## [Task brief]
Quote every line below exactly and skip any picture.

/---

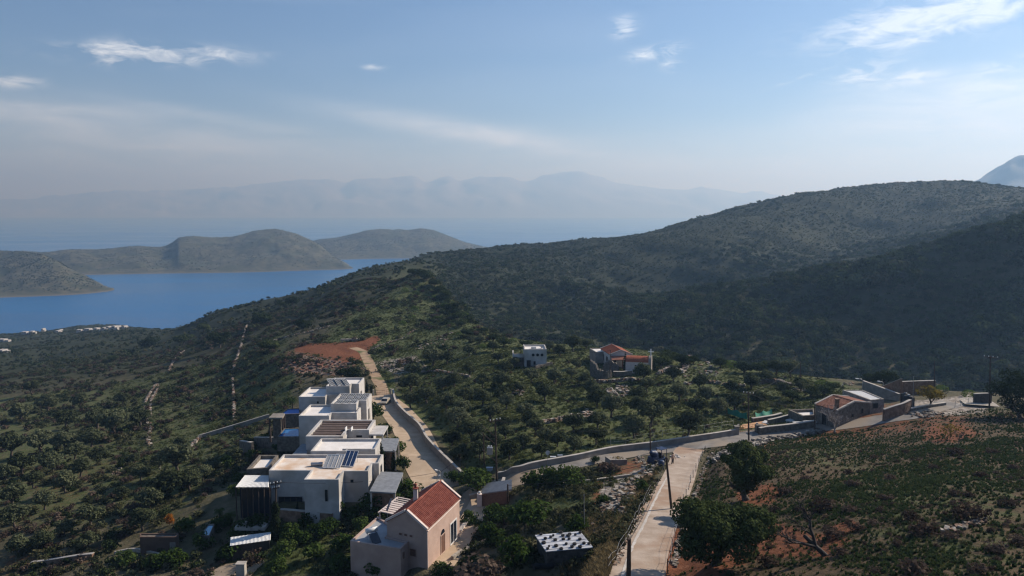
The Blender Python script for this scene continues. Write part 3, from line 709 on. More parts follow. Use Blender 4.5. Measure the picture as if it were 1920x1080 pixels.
for q in (1.5, 5.0): m.box((xr3-xl3)*.55+q*.3, 3.1, z3+46.5-.08, (xr3-xl3)*.55+q*.3+.14, 4.4, z3+46.5+.5)
build_each(m, 'roof_vent', M['whitemetal'], vc)
p0 = Vector((xm3, Y3r, 0)); a0, zz0 = on_wall(668, 816, p0, ALONG); a1, zz1 = on_wall(679, 820, p0, ALONG)
opening(vc, p0, ALONG, a0, a1, zz1, zz0, outn=FRONT, frame=M['white'], glass=M['dark'])
p0 = Vector((xr3, Y3r+1.5, 0)); opening(vc, p0, Vector((0,1,0)), 0, 2.2, z3-4.2, z3-.9, outn=RIGHT, frame=M['white'], glass=M['dark'])
m = MB(); m.box(xr3-xl3+.02, 3.5, z3+46.5-1.0, xr3-xl3+2.6, 9, z3+46.5-.75); m.box(xr3-xl3+2.3, 3.6, -.5, xr3-xl3+2.5, 3.8, z3+46.5-1.0); m.box(xr3-xl3+2.3, 8.7, -.5, xr3-xl3+2.5, 8.9, z3+46.5-1.0)
build_each(m, 'porch', M['white'], vc, 3)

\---

## [Solution]
The Blender Python script for this scene continues. Write part 3, from line 709 on. More parts follow. Use Blender 4.5. Measure the picture as if it were 1920x1080 pixels.
for q in (1.5, 5.0): m.box((xr3-xl3)*.55+q*.3, 3.1, z3+46.5-.08, (xr3-xl3)*.55+q*.3+.14, 4.4, z3+46.5+.5)
build_each(m, 'roof_vent', M['whitemetal'], vc)
p0 = Vector((xm3, Y3r, 0)); a0, zz0 = on_wall(668, 816, p0, ALONG); a1, zz1 = on_wall(679, 820, p0, ALONG)
opening(vc, p0, ALONG, a0, a1, zz1, zz0, outn=FRONT, frame=M['white'], glass=M['dark'])
p0 = Vector((xr3, Y3r+1.5, 0)); opening(vc, p0, Vector((0,1,0)), 0, 2.2, z3-4.2, z3-.9, outn=RIGHT, frame=M['white'], glass=M['dark'])
m = MB(); m.box(xr3-xl3+.02, 3.5, z3+46.5-1.0, xr3-xl3+2.6, 9, z3+46.5-.75); m.box(xr3-xl3+2.3, 3.6, -.5, xr3-xl3+2.5, 3.8, z3+46.5-1.0); m.box(xr3-xl3+2.3, 8.7, -.5, xr3-xl3+2.5, 8.9, z3+46.5-1.0)
build_each(m, 'porch', M['white'], vc, 3)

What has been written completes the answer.